Stock those are rated for 4KW PEP.
I don't think I want to use it with that carrier-operated bias circuit, but the rest of it might be OK.
The Johnson circuit has a potential issue in that the second tube's cutoff is late due to RC constant R4-C8. I saw an explanation of this here:
https://www.w8ji.com/johnson_tr_switch.htm The person did an spice simulation of a 700W carrier applied, using a 6SN7 because he did not have the 6BL7, and it showed a 580V p-p RF waveform starting at T=0, decaying to 0V at T=1.35milliseconds.
I do not know all of this person's work, but I found many of their contributions to be very useful and have no cause to doubt the results shown. This would be a reason for anecdotal evidence that sometimes solid state stuff will be damaged when the Johnson unit or design is used.
The top goal is to have an electronic switching device that can operate along with the other devices in the overall system to allow 'break in' operation. The big obstacle I always run into is the time taken for the relay on the backside of the transmitter to actuate. The Johnson switch is OK, except for the delay in receiver blocking.
My goal in the schematic was to investigate the operating point for a bigger triode and how the bias values might have to be changed.

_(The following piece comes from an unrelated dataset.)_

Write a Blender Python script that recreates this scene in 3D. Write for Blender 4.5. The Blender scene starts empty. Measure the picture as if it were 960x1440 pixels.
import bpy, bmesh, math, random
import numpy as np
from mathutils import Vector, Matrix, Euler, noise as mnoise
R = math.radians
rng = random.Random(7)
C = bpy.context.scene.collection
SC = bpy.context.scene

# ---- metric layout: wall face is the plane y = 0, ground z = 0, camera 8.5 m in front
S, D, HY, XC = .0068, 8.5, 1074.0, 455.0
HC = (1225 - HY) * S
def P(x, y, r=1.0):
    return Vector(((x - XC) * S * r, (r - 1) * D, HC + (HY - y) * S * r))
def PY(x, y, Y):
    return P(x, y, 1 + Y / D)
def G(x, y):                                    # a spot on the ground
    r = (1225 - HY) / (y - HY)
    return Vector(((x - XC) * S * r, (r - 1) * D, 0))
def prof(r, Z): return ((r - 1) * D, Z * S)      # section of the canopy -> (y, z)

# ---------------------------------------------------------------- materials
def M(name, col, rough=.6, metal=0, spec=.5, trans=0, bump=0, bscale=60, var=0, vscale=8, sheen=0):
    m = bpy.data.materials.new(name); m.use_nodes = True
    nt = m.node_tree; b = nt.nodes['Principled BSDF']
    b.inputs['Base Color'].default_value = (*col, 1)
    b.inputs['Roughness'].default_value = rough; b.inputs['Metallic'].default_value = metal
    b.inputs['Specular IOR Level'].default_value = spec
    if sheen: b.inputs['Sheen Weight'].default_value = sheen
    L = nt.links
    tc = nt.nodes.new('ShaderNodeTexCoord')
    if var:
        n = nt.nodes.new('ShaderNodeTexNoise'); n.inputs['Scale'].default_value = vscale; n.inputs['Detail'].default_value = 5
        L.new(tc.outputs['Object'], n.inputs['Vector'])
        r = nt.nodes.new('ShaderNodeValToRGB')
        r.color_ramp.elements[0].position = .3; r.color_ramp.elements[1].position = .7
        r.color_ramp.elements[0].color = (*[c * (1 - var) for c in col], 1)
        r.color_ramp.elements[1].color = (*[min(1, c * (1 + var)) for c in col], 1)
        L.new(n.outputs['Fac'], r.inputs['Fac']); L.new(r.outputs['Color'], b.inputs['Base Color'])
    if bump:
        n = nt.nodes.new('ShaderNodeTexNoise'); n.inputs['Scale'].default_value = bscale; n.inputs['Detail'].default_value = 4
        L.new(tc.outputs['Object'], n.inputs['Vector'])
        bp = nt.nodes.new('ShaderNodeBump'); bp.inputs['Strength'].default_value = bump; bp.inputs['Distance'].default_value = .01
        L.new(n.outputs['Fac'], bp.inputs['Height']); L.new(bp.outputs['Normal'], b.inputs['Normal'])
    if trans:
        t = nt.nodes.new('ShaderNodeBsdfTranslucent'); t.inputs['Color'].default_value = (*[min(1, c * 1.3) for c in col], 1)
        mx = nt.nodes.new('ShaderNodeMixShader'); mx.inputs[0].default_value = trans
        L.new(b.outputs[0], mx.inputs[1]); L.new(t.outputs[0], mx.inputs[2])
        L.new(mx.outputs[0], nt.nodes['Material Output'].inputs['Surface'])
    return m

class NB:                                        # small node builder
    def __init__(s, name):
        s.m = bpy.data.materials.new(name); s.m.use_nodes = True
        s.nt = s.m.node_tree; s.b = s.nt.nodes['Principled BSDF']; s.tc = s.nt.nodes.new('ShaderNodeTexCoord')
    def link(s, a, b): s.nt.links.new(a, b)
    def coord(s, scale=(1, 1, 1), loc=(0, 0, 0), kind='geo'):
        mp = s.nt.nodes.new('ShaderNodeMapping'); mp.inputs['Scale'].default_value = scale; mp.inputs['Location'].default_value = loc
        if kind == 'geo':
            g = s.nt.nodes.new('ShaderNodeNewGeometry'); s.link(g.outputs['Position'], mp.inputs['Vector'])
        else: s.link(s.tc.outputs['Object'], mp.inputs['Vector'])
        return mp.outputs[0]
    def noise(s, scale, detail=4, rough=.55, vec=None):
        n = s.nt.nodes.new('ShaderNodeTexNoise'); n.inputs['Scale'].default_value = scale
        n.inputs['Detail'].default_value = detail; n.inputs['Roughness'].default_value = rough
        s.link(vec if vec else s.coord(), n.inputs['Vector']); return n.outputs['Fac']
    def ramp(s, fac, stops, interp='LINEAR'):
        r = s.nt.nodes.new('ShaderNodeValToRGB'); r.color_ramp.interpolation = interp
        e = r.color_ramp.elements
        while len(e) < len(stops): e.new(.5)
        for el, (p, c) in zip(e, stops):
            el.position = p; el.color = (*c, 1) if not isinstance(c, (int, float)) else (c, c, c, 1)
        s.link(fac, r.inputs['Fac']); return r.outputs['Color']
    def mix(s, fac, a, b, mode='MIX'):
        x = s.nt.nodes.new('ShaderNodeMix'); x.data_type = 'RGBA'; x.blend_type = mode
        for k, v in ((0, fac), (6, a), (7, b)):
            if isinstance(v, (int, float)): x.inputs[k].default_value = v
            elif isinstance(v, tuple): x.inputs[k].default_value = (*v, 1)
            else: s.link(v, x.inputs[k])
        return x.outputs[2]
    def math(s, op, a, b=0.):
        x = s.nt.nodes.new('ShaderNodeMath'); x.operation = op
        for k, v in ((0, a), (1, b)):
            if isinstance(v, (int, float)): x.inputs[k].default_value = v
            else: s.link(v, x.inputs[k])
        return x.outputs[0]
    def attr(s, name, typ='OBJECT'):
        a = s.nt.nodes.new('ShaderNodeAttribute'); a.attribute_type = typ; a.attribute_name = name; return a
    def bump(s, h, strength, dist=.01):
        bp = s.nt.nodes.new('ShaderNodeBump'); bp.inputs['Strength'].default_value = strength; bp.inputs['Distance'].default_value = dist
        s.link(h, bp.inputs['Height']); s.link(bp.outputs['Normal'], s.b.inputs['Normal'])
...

My overall goal was to find something that might handle the 3CX3000 amplifier in case full RF power was accidentally applied. It had to be:
1.) easily available,
2.) have a tough grid and cathode, and,
3.) be able to run at a small fraction of the rated current and,
4.) be able to run at 1/3 to 1/2 of the rated plate voltage.
There is a box of used 2C39 tubes here, so..
The 6BL7 in the Johnson runs about half its 'normal' plate current and about 2/3 its normal plate voltage. I do not know how tough its grid is, but it has a high rating for peak negative grid voltage, even if it is for when the tube is used as a vertical deflection osc/amp.
In contrast the 2C39 has a higher peak grid voltage, and a good grid current rating for continuous RF use.
What I have learned so far there is that a carrier operated bias system is not acceptable if one wants to avoid the RF spike to the receiver. I wanted to think about an electronic cutoff bias for at least the second tube that would have a faster operating time and eliminate the RF spike.
It should be reasonable to find a way to cut off the second triode first, then very quickly remove cutoff bias from the power amplifier, then key the transmitter. If done fast enough then break-in should be transparent, with the transmitter's keying and un-keying time being the largest interruption.
Sorry to make such a long explanation!
hi Pat and mike ... this is an interesting problem because the tr switch does 2 functions automatically ... small signals are processed normally by the cascode amplifier pair .... it adds a bit of noise during reception ... as the transmitter provides rf the large signal swing overdrives the first stage and by grid rectification provides a large negative voltage to cut off the second amplifier.
bringing in a power tube pair to this circuit will bring increased noise and the possibility of too much rf being fed to the receiver causing a crap out....
I used the ARRL handbook 6C4 tr switch as a novice with reasonably good results... I think you might keep the 6BL7 circuit or even a smaller triode pair and use a trick that was used in the Command set rigs ... use a NE2 neon to ground to fire at 60 Volts of rf and by limiting its current keep everything copasetic
rf -----| | -------resistor ----.-------||------> to !st grid
c2 |
----- NE2------> gnd
I had not thought about the noise so much but hoped that a small UHF planar power triode would not be too noisy at HF frequencies. There is also the much smaller 416A/B/D tube, that has been used as a grounded grid 1st RF stage in military receivers and others where it was wanted to protect the front end. The TMC GPR-90 used a 6AB4 that way. The 416B might be usable and has a low noise figure and a 15mA grid, but its grid voltage ratings are small, +1.5 and -15V. Close spacings probably working against higher voltages.
Is the added noise related to the generally larger size of the tube elements? This is very interesting and I'm not sure how to understand it.
Whatever is used might see potential transmitter output voltages:
1000W = 223V RMS, 315V peak
4000W = 447V RMS, 630V peak
8000W = 632V RMS, 894V peak
These are pretty onminous figures and get higher when the match/SWR isn't good in the direction of higher impedance.
What might the 6C4 tolerate? -I think I saw that article and because it was for the Novice class the tubes were lower powered. The 6C4 is rated -50V on the grid.
The use of the NE2 is a great idea as an extra protection. The GE glow lamp manual states 25-300us for ionization time depending on external illumination and how much voltage above the ionization potential is applied. The manual does not give ionization times for each lamp, just has a couple of paragraphs on it.